__Source material__:

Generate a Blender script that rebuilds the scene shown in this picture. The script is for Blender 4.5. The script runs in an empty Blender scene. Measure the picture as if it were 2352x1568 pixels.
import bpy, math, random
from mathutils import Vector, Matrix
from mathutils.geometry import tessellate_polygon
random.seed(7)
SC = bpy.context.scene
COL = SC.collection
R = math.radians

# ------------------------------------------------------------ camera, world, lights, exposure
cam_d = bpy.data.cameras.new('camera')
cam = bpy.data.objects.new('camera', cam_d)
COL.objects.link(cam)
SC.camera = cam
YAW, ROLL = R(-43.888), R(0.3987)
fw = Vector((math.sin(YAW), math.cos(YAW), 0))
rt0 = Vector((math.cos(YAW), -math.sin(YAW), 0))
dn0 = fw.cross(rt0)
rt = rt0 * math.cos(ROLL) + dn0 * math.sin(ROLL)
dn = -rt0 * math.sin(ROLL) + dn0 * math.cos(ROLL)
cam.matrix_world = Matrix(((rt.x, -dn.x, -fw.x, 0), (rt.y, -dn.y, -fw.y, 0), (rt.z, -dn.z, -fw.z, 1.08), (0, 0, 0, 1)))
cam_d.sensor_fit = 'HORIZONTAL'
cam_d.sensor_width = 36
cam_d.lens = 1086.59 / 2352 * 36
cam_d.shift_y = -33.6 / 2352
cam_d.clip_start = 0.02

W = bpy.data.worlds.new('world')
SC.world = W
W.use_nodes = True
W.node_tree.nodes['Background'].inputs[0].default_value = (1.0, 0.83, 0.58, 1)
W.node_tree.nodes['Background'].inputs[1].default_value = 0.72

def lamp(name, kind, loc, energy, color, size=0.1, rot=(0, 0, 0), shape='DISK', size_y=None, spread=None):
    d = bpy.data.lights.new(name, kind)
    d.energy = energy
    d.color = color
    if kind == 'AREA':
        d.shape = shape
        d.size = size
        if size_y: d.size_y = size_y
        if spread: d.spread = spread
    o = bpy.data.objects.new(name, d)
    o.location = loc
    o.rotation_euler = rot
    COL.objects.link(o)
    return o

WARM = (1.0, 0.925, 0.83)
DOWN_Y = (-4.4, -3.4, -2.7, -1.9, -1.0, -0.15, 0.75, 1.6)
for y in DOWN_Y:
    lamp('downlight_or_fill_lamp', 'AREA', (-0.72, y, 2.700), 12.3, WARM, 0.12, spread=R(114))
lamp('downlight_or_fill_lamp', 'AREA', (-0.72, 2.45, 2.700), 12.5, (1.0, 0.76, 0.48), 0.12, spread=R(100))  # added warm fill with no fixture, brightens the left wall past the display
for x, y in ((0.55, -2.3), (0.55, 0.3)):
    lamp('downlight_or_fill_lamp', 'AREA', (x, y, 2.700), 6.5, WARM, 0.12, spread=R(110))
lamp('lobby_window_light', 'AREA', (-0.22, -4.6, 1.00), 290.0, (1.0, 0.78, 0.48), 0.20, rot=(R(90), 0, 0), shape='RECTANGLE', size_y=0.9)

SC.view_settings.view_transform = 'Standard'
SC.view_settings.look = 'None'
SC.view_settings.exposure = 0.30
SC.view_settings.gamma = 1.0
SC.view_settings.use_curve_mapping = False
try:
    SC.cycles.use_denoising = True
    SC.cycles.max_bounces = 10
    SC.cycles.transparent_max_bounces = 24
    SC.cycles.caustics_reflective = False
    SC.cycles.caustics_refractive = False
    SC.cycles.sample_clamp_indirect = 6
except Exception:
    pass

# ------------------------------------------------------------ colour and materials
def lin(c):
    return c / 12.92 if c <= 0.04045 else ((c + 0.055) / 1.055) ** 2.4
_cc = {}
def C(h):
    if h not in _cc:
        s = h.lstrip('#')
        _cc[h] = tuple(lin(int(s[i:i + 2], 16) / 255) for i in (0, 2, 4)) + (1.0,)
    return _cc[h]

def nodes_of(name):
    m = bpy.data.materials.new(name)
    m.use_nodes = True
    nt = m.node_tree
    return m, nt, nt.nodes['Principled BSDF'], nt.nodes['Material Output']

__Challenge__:
Copy out the listing above, line by line and exactly, from its first line to the line holding "R = math.radians", inclusive.

__Exercise solution__:
Generate a Blender script that rebuilds the scene shown in this picture. The script is for Blender 4.5. The script runs in an empty Blender scene. Measure the picture as if it were 2352x1568 pixels.
import bpy, math, random
from mathutils import Vector, Matrix
from mathutils.geometry import tessellate_polygon
random.seed(7)
SC = bpy.context.scene
COL = SC.collection
R = math.radians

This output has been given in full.